Wednesday, April 25, 2012

My First Tutoring Session: Into the Fire

When we entered the English 99 class for the first time, I felt so overwhelmed and nervous. Many thoughts ran through my head but the main one that kept playing over and over was if I would be good enough. As soon as I sat down with the first student, my nervousness subsided as we introduced ourselves and I told him why I was in his class. Soon after the introduction, we began to discuss the assignment which was a blog about an essay written by Timothy Sexton. The essay was about reality television and the dangers that it may cause. After reading the first student's blog, I was relieved because he had a great understanding of the essay and formulated good ideas. He had some structural issues that needed to be corrected to make his piece better. We worked together to find the main ideas that he wanted to discuss based on what he had already written. I had him write down the top three ideas that he wanted to discuss then we printed the blog and I told him to go through his work and underline and highlight the sentences that go with each main idea. Just when I thought I was in a good position to relax, I was summoned to assist two additional students. I got nervous all over again. I had to use my time- management skills to give both students equal time as well as the correct advice to assist them in correcting their blogs on The Matrix. When working with these students, they both had similar issues in their writing. They had difficulty writing a concise summary that gave the reader a full understanding of the piece. In both instances, the student only had three vague sentences. To assist the students in writing more comprehensive summaries, I asked them to re-read the prompt and identify three main ideas from the piece. After both students completed that task, I instructed them to paraphrase the main idea of each topic into a complete sentence. This exercise helped the student develop a clear summary of the work.

Monday, April 23, 2012

Observation Four


During my fourth observation, I witnessed a tutor that had a great rapport with a student and crossed the fine line between professional and too friendly. It is important that the student feel comfortable during the student session, however, I believe the tutor should maintain an air of professionalism throughout the interaction. The tutor was very honest with the student about errors she made on her paper, even pointing directly to the errors and telling the student to correct it. The tutor did that numerous times.

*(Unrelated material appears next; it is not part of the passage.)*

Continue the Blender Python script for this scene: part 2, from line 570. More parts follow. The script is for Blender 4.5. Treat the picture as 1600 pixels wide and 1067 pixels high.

The tutor mainly focused on LOCs during the entire session with the student. The tutor explained that she had a great rapport with the student and she could be blunt with her. As the tutor read the paper, she bluntly pointed out every single grammatical error the student made and didn’t discuss any HOCs with the student at all.

Instead of primarily pointing out LOCs, the tutor could have concentrated on helping the writer perfect the overall development of her ideas. Since the tutor and writer had a great rapport, the tutor could utilize their positive relationship and use the strategy of “Oral Composing” illustrated in the book Tutoring Writing. This strategy helps the writer develop relevant ideas, sentences and phrases that will aid in making the paper better. Only focusing on LOCs interferes with this process.

Monday, April 16, 2012

Observation Three

During my third observation of a tutor in the Writing Center, the student needed assistance editing an English paper that received a poor grade from the professor. The student was discouraged because the professor wrote many negative comments all over the work and stated that the student completely missed the topic of the assignment. The tutor sensed the student's desire to quit and made an effort to validate the student's work. He pointed out that the overall language of the essay was clear and informed the student that there were a number of good ideas throughout the piece.

The majority of the session was spent on HOCs, especially the overall structure of the piece. The tutor helped the student create better connections between the ideas in the body of the paper and the thesis. The tutor asked the student questions to gain a better understanding of what the student was trying to say in each paragraph. Then, the tutor informed the student that each paragraph should begin with a topic sentence that will let the reader know what will be discussed in that particular paragraph. After the session, the student was more optimistic about editing the assignment. The tutor instructed the student to return the following day after making the revisions discussed during the session.

I thought that the tutor was effective in engaging the student by validating her work, assisting with proper structuring and giving the student a deadline of when to return to the Writing Center. When I am given the opportunity to tutor, I will borrow the engaging techniques this tutor used if I encounter a disenchanted student.